Auch Vizepremier Nick Clegg warnte vor „ungewollten Konsequenzen“ zu harter Strafen wie dem Entzug von Sozialhilfe oder gar Sozialwohnungen. Über 200 000 Briten haben im Internet eine „E-Petition“ unterzeichnet, in der gefordert wird, verurteilten Plünderern die Sozialwohnungen wegzunehmen – es gibt für diese Wohnungen eine Warteliste von fünf Millionen Menschen. Als erste Gemeinde will der Londoner Bezirk Wandsworth Klauseln in Sozialmietverträgen durchsetzen, nach denen das Wohnrecht im Falle krimineller Handlungen der Bewohner verwirkt ist. Einer alleinerziehenden Mutter soll gekündigt werden, weil ihr 16-jähriger Sohn an Plünderungen beteiligt war.
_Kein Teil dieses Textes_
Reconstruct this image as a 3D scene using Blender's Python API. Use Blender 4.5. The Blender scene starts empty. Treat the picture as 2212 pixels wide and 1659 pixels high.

Cameron und die Innenministerin Theresa May kündigten eine Flut harter Maßnahmen an, um den „langsamen moralischen Niedergang“ aufzuhalten, der sich in den vergangenen „Jahrzehnten“ in Großbritannien breitgemacht habe. May erwägt Ausgangssperren für Jugendliche, 120 000 „Problemfamilien“ sollen durch Behördenintervention auf den rechten Weg gebracht werden. Die normale Anonymität jugendlicher Straftäter soll aufgehoben werden und alle Plünderer in einer öffentlichen Liste an den Pranger gestellt werden. Plünderer sollen ihren Opfern gegenübergestellt werden und mit sichtbar beschrifteten gelben Sicherheitsjacken Wiedergutmachungsdienste leisten. Labourchef Ed Miliband kritisierte dies als „Politik der Werbegags“. Koalitionspartner Clegg distanziert sich vorsichtiger. Er spricht davon, dass „der Kreislauf von Gewalt und rückfälligen Straftätern“ gebrochen werden müsse. Clegg zwang Cameron auch dazu, eine Kommission zu bilden, in der Gemeinden und Opfer zu Wort kommen sollen.